I didn't used to book any models because of budget, I asked people I knew, in Somerset, which is why everyone is white! Pretty lazy on my part. 
It is my responsibility to make the effort to find the talent and open my world. I have been missing out on so much. 

History needs to be rewritten to put people of colour and culture back in. Ask where they are? When I was at school in the 90s I chose to study 'Religious Education' over history. Not because I believe in God but because it was the only way I could learn about other cultures. BIPOC and cultures should be included in every single subject! Our countries children have been missing out on this essential education. 
Governments and institutions, education and society as a whole must change and put a stop to racism for good. I'd like The British Government and The Queen to say sorry, to take a knee and ask themselves every day what they are doing to help BIPOC ensure future generations don't suffer the past. 

We must all call out racism whenever you hear it. Talk about it. Talk to people who are different to you. Support and champion people of colour and their business's long term. Stand in the way of racism, be anti-racist and put yourself in someone elses shoes, always. LISTEN!!!!! 

Only then can we build a society that promises an equal, safe future for people of colour. We will all benefit from this.

I need to go and find the beauty in this world. There is so much out there when black lives matter too. Don't miss out!

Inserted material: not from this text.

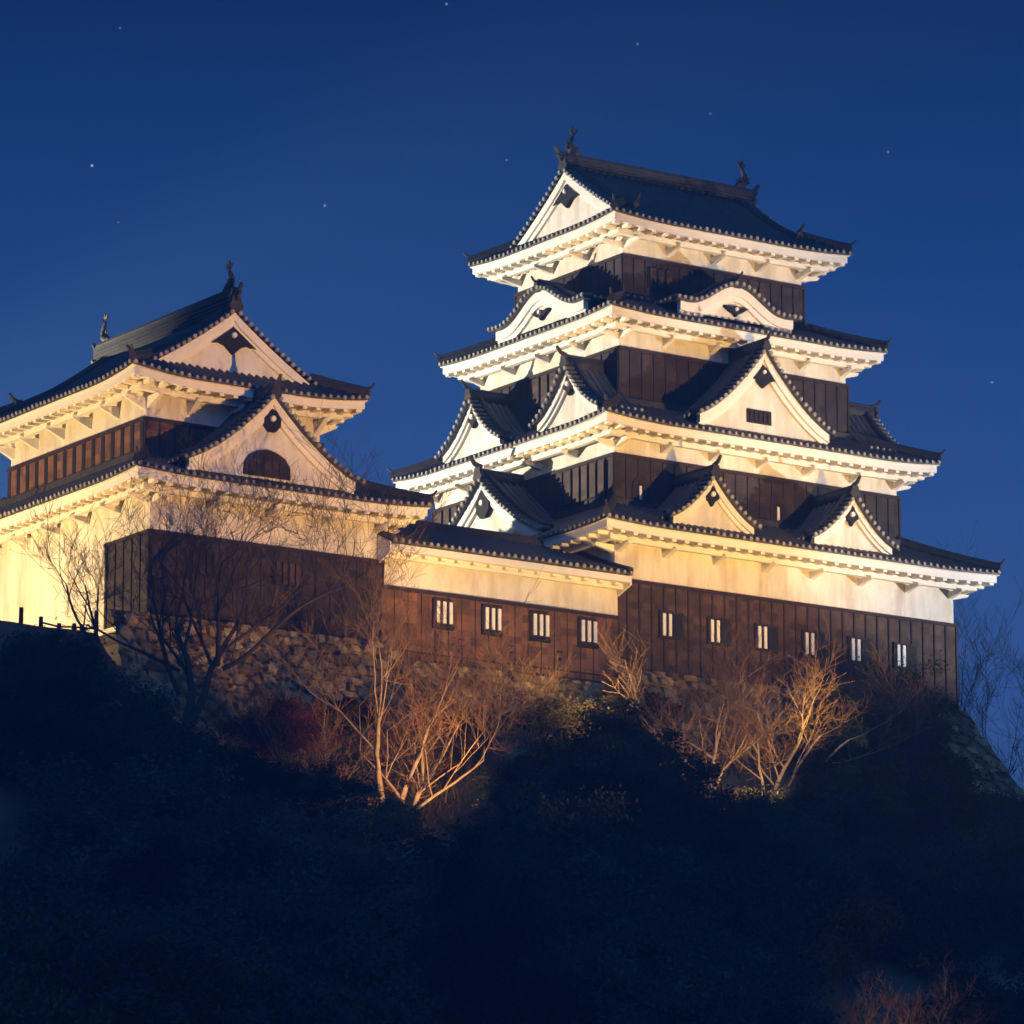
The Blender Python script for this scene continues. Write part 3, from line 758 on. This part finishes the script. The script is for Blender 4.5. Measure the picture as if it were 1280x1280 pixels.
# ------------------------------------------------------------------ rail fence on the left terrace
fence = tag(empty('rail_fence', (-20.9, -1.6, -4.3)), 'small dark post and rail fence on the bank before the lit white wall', 'fence')
fp = [(-22.2, -4.02+.30), (-21.55, -4.22+.3), (-20.95, -4.30+.25), (-20.45, -4.3+.3), (-20.2, -4.3+.3), (-19.72, -4.3+.75)]
for i, (x, zt_) in enumerate(fp):
    m = MB(); g = ground_h(x, -1.6)-.3
    m.tube([(x, -1.6, g), (x+.01, -1.6, zt_)], [.075, .065], 8); m.build('post', DBARK, fence)
m = MB()
for dz in (-.10, -.38): m.tube([(x, -1.6, min(z, -3.98)+dz) for x, z in fp[1:]], .03, 6)
m.build('rail', DBARK, fence); reparent(fence)

# ------------------------------------------------------------------ bare trees
def branch(mb, rng, p, d, length, rad, depth, spread=.55, upb=.12, twig=None, curve=.18, kids=(2, 4), minr=.006):
    n = max(3, int(length/.35)); pts = [p.copy()]; rads = [rad]; dd = d.copy(); q = p.copy(); tip = rad*.45
    for i in range(n):
        dd = (dd+Vector((rng.uniform(-1, 1), rng.uniform(-1, 1), rng.uniform(-.7, .9)))*curve+Vector((0, 0, upb*.4))).normalized()
        q = q+dd*(length/n); pts.append(q.copy()); rads.append(max(minr, rad+(tip-rad)*(i+1)/n))
    (mb if depth > 1 or twig is None else twig).tube(pts, rads, 6 if rad > .04 else (4 if rad > .015 else 3), False)
    if depth == 0: return
    nk = rng.randint(*kids)+ (1 if depth > 1 else 2)
    for k in range(nk):
        t = rng.uniform(.25, 1.0) if k else 1.0; i = min(n, int(t*n)); o = pts[i]
        side = Vector((rng.uniform(-1, 1), rng.uniform(-1, 1), rng.uniform(-.3, .9))).normalized()
        nd = (dd if i == n else (pts[min(i+1, n)]-pts[i-1]).normalized())
        nd = (nd*(1-spread)+side*spread+Vector((0, 0, upb))).normalized()
        branch(mb, rng, o, nd, length*rng.uniform(.5, .8), max(minr, rads[i]*rng.uniform(.5, .72)), depth-1, spread, upb, twig, curve, kids, minr)
def bare_tree(name, loc, stems, label, bark, twigm, seed, depth=4, spread=.5, upb=.12, kids=(2, 4), group=None, minr=.008, curve=.18):
    rng = random.Random(seed); loc = (loc[0], loc[1], ground_h(loc[0], loc[1])-.1); t = tag(empty(name, loc), label, 'tree', group)
    a = MB(); b = MB()
    for (off, d, L, r) in stems: branch(a, rng, Vector(off), Vector(d).normalized(), L, r, depth, spread, upb, b, curve, kids, minr)
    a.build('trunk', bark, t, True); b.build('crown', twigm, t); return t
RT = Vector((.827, -.563, 0)); FW = Vector((.563, .827, 0))      # picture right, and away, at the castle
def dirp(r, up, f=0): v = RT*r+FW*f; return (v.x, v.y, up)
BG = 'bare winter trees on the slope'
bare_tree('bare_tree', (-19.1, -5.6, -8.6), [((0, 0, 0), dirp(.26, 1, .0), 3.6, .15), ((.2, -.1, .8), dirp(.42, 1, .1), 3.4, .13), ((-.1, 0, 1.6), dirp(-.7, 1, -.1), 2.9, .08), ((1.0, -.5, 2.4), dirp(1, .50, .1), 4.0, .08), ((.9, -.4, 2.5), dirp(.15, 1, .1), 3.0, .08), ((-.1, 0, 2.3), dirp(-1, .6, -.1), 3.0, .06)],
          'large bare tree with two dark leaning trunks before the side tower', DBARK, DBARK, 11, 5, .50, .06, (2, 3), BG, .005)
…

Stephen Lawrence Charitable Trust


Black Lives Matter 


Why I'm no longer talking to white people about race by Reni Eddo-Lodge

Me and White Supremacy by Layla Saad

The 13th State on Netflix 

Little Fires Everywhere on Amazon Prime

N.B  this is a note to self and I hope a note to others. I have purposely not used the term BAME (Black Asian Minority Ethnic) as I feel uncomfortable about the term and its negative tone. BIPOC (Black Indigenous People of Colour) feels more positive. 
This article as I learn and educate myself more will continue to be updated. I have already adjusted my language.